7 Cognitive biases influencing our software development decisions

What are Cognitive Biases?

A cognitive bias is a systematic thinking error that affects our decisions and judgments. They’re our brain’s shortcuts to simplify information processing but can lead to inaccurate conclusions.

Knowing these biases can enhance decision-making and outcomes in software development.

Let’s look at 7 cognitive biases which can impact us in the software development sector …

1 – Confirmation Bias:

This is the tendency to search for, interpret, favour, and recall information in a way that confirms one’s preexisting beliefs or hypotheses.

For instance, a developer might prefer a certain programming language or tool because they’re more familiar with it, not necessarily because it’s the best choice for the job.

2 – Anchoring Bias:

This is the tendency to rely too heavily on the first piece of information encountered (the “anchor”) when making decisions.

For instance during “Planning Poker” if a developer reveals their estimate too early, it can anchor the rest of the team to this initial number, thereby influencing the estimates of others and potentially leading to skewed results.

3 – Sunk Cost Fallacy:

This is the tendency to continue a behavior or endeavor as a result of previously invested resources (time, money, or effort).

For example, a software project is significantly delayed, over budget and it’s clear it can’t meet original expectations.
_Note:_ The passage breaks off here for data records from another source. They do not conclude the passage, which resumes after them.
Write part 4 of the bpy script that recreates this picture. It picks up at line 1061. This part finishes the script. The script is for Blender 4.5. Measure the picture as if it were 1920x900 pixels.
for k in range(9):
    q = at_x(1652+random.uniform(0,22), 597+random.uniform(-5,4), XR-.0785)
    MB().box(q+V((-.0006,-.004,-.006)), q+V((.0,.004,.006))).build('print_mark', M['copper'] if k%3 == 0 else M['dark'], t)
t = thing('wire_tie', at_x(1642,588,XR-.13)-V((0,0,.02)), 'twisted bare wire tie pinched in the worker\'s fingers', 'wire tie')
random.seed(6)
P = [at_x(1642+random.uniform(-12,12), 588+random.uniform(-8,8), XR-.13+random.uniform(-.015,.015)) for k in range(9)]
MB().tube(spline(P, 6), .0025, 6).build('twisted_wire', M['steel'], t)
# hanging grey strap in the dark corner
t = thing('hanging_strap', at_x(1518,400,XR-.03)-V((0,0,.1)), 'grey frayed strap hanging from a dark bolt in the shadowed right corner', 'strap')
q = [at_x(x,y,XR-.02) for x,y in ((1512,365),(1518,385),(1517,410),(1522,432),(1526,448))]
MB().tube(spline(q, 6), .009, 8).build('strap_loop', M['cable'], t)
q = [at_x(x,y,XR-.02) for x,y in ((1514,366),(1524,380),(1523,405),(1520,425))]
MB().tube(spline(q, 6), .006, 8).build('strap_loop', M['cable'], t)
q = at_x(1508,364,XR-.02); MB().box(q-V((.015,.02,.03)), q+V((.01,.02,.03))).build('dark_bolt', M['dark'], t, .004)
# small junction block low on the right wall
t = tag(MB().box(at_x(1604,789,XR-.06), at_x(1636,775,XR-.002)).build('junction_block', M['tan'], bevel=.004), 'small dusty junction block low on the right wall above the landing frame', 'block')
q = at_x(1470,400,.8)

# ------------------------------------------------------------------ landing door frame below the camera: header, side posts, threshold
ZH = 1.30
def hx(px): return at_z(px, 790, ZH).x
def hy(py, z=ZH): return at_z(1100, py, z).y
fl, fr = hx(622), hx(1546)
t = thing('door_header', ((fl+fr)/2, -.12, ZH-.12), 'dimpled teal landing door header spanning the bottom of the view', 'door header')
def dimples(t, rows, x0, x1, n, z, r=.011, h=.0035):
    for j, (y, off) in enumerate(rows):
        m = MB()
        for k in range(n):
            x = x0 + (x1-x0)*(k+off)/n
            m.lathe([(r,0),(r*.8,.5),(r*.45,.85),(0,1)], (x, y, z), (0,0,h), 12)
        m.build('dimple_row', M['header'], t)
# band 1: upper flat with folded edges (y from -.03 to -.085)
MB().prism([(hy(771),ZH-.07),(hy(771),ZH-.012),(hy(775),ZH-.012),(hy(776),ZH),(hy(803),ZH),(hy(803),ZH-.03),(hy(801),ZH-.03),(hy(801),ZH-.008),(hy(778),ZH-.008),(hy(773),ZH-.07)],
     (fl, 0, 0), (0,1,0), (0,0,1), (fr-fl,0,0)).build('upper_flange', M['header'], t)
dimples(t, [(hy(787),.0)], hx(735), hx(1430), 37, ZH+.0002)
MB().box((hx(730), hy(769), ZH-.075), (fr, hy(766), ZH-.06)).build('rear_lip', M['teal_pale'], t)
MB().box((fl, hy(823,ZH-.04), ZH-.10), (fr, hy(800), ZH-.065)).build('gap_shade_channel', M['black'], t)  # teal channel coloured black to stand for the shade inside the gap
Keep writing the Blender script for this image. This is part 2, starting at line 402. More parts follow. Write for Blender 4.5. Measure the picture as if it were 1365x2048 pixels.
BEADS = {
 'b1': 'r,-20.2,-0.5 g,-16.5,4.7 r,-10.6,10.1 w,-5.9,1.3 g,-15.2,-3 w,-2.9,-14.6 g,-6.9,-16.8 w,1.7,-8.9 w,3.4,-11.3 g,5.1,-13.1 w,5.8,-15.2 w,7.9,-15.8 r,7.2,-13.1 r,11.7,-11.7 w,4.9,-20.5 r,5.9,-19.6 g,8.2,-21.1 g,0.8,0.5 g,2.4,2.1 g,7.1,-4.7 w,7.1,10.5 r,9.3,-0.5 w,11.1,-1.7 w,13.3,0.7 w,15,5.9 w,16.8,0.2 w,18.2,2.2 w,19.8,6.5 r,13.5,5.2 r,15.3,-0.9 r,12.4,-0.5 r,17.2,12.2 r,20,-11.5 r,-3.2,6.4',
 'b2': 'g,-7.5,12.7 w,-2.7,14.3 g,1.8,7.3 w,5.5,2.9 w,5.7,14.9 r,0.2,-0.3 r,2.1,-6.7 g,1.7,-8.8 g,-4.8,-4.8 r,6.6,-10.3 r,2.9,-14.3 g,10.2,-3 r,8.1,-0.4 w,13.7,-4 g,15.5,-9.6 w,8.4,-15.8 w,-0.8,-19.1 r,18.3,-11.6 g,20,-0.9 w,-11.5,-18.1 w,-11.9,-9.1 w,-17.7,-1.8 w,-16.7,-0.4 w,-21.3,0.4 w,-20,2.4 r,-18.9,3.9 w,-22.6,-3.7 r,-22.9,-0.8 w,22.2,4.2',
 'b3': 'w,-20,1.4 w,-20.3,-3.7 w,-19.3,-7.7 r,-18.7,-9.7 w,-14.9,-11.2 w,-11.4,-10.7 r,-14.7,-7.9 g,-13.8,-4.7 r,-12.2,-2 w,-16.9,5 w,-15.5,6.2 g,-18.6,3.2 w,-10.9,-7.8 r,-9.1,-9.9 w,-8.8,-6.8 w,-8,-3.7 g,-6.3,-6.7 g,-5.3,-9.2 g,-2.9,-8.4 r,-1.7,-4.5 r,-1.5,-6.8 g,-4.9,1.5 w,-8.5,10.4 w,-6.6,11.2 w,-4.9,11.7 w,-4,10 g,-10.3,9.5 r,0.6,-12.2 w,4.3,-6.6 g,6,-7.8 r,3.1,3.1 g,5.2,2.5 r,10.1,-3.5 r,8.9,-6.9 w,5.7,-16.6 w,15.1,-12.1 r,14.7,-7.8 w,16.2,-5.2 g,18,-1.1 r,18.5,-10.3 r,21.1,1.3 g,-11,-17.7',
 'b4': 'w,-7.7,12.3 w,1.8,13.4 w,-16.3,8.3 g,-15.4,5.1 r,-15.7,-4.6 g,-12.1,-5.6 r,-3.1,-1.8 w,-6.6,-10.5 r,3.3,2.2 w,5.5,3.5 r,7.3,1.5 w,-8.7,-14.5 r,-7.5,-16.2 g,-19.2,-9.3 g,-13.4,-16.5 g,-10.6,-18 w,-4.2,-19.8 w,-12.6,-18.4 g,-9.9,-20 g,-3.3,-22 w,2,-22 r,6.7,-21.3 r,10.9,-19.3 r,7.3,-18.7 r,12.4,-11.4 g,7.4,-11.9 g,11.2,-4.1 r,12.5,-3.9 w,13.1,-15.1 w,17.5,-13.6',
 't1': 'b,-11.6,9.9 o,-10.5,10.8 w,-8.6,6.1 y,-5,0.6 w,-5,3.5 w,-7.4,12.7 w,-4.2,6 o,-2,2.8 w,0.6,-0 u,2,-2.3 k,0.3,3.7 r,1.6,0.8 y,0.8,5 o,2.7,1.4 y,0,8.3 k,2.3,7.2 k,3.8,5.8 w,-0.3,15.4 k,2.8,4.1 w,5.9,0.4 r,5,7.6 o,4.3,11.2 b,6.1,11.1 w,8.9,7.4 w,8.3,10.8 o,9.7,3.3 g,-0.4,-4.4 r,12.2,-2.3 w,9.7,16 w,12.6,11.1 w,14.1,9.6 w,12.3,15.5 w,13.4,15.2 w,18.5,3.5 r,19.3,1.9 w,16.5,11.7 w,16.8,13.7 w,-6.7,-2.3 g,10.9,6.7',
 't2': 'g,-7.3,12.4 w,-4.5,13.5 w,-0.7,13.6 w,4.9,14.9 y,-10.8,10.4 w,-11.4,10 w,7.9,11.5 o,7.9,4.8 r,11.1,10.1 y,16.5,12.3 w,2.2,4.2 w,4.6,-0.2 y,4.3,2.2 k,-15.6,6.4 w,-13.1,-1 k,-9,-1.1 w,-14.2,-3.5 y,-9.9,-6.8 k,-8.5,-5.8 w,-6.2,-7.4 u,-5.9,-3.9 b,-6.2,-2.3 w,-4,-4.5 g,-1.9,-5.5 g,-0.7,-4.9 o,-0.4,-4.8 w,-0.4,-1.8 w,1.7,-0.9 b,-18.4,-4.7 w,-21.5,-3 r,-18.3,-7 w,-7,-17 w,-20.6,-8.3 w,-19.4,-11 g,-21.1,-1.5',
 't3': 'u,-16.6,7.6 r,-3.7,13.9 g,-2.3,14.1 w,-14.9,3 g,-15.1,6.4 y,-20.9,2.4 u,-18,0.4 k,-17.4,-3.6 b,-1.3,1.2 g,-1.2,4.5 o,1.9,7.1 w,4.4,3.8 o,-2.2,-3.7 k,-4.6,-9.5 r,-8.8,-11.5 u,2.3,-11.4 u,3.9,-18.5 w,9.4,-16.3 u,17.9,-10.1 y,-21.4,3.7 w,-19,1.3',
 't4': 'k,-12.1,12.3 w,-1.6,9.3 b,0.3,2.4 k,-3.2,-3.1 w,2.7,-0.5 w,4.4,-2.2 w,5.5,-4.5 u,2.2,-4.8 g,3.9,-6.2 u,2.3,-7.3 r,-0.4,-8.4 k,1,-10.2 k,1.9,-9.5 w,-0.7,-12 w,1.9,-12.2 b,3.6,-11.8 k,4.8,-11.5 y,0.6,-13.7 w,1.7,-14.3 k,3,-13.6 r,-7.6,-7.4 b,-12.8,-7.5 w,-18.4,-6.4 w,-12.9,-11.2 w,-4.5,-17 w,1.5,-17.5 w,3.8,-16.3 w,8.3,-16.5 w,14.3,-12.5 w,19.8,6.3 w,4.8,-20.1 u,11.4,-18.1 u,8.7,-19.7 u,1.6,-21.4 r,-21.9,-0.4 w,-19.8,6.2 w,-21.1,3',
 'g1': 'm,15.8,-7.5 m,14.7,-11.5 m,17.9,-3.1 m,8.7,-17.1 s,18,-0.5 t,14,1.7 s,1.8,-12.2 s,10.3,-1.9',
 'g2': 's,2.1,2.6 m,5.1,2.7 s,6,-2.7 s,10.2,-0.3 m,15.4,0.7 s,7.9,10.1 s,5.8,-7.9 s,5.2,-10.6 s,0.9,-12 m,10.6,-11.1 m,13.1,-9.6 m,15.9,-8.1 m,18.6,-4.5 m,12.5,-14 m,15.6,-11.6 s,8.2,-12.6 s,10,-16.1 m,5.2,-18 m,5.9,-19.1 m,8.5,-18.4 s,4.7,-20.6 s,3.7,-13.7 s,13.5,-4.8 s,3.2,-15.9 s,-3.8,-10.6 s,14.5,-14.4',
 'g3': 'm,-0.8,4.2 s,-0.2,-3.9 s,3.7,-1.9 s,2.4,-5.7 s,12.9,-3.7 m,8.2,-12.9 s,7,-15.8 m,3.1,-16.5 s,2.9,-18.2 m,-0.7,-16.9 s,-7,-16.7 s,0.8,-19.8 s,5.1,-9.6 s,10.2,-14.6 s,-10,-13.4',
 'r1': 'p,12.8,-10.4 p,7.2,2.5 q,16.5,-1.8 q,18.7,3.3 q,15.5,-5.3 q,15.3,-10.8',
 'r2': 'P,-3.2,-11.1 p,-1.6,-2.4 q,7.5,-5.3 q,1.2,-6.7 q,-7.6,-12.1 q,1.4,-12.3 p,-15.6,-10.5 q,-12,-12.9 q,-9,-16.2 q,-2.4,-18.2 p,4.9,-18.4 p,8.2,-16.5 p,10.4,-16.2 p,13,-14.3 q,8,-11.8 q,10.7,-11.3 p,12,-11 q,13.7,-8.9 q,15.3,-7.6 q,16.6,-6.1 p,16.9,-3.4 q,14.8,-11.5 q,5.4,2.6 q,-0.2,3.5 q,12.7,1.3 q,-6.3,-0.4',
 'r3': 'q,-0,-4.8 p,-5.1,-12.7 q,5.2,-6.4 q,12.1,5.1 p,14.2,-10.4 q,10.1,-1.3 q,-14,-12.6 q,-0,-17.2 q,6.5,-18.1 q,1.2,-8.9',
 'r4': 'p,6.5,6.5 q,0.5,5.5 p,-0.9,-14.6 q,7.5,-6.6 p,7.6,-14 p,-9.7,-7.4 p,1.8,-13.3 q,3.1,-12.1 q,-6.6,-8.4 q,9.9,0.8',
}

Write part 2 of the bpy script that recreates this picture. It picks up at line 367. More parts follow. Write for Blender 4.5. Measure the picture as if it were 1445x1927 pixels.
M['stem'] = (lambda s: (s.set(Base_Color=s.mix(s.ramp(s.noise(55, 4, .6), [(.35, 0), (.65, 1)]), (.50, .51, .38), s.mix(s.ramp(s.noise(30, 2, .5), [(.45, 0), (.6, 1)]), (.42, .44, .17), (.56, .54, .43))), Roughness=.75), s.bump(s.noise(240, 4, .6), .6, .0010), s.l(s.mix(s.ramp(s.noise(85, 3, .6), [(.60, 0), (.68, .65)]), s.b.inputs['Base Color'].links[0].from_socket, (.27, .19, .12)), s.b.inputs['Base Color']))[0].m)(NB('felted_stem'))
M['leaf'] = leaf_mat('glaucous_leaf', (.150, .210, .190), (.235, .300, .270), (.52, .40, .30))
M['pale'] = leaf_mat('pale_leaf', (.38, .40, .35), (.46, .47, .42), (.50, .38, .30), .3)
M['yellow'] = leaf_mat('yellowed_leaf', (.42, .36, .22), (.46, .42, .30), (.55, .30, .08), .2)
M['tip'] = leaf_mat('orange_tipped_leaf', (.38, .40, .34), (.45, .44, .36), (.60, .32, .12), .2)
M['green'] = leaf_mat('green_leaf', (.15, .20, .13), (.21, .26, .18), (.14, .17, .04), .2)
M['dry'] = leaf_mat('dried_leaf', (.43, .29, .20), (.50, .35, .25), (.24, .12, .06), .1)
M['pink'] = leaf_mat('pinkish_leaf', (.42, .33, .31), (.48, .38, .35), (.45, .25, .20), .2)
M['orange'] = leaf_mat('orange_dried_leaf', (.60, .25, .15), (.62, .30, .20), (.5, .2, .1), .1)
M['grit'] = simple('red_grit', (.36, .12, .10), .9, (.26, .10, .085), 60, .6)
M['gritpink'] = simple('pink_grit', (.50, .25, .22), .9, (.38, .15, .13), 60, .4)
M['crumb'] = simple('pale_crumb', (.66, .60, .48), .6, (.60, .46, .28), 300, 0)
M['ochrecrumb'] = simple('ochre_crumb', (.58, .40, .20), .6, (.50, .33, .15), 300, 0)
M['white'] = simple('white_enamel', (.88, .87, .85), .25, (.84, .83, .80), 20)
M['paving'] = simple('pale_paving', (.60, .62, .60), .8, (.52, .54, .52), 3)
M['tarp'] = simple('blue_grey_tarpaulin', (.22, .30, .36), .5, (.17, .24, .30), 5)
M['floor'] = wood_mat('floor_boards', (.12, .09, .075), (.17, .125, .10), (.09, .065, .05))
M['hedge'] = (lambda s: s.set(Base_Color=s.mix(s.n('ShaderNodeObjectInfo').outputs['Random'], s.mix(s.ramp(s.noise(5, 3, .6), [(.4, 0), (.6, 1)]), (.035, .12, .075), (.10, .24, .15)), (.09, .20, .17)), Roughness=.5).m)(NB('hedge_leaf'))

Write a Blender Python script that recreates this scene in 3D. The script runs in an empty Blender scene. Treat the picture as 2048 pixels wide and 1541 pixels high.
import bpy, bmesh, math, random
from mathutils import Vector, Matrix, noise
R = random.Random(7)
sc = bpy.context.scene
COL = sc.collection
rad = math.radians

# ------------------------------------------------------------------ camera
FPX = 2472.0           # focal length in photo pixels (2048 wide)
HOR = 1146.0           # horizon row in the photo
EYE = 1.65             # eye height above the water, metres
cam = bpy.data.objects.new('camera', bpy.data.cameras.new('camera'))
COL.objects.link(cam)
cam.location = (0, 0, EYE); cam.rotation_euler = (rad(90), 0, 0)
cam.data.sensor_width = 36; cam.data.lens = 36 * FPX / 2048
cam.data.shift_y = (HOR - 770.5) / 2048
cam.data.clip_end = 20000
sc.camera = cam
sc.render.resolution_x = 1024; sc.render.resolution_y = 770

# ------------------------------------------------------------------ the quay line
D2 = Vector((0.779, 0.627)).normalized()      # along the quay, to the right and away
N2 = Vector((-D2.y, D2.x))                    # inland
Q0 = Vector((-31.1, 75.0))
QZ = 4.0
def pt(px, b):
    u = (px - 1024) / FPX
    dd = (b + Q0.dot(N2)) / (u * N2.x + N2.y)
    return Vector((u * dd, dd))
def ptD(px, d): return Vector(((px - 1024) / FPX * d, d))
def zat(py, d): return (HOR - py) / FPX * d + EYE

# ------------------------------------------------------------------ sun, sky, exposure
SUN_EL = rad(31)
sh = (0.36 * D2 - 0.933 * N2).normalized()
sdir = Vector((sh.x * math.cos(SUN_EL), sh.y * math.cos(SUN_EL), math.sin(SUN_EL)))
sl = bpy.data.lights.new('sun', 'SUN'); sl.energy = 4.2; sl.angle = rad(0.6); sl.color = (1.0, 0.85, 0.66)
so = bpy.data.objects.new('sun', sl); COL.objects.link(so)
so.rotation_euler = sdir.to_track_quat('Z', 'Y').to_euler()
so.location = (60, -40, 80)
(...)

Management still opts to continue investing resources, arguing “we’ve invested too much to stop now”. A more rational approach would be to cut losses and redirect resources.

4 – Availability Heuristic:

This is a mental shortcut that relies on immediate examples that come to mind when evaluating a specific topic, concept, method or decision.

For instance if a developer recently learned a new design pattern, they might be inclined to use that design pattern everywhere, even when it might not be the best fit. This is because the pattern is readily available in their mind.

5 – Dunning-Kruger Effect:

This is a cognitive bias in which people wrongly overestimate their knowledge or ability in a specific area.

In software development, this could lead to developers overestimating their ability to implement a feature or fix a bug, leading to poor time estimates and possible project delays.

6 – Hindsight Bias:

This is the tendency to see past events, especially unpredictable ones, as being predictable at the time those events happened.

If a project fails or is more difficult than expected, developers might claim they saw it coming, even if they were initially enthusiastic about the project. This bias can cause an oversimplification of the reasons the project failed, overlooking the complexity of factors involved.

7 – Not Invented Here Syndrome:

This is a tendency to avoid using or buying already existing products, research, standards, or knowledge because of their external origins.

For example a dev team might spend weeks developing functionality from scratch, even though a well-documented, thoroughly-tested open-source library exists that accomplishes the same task. It leads to unnecessary duplication of effort and time.

Have you seen these biases in your day to day work?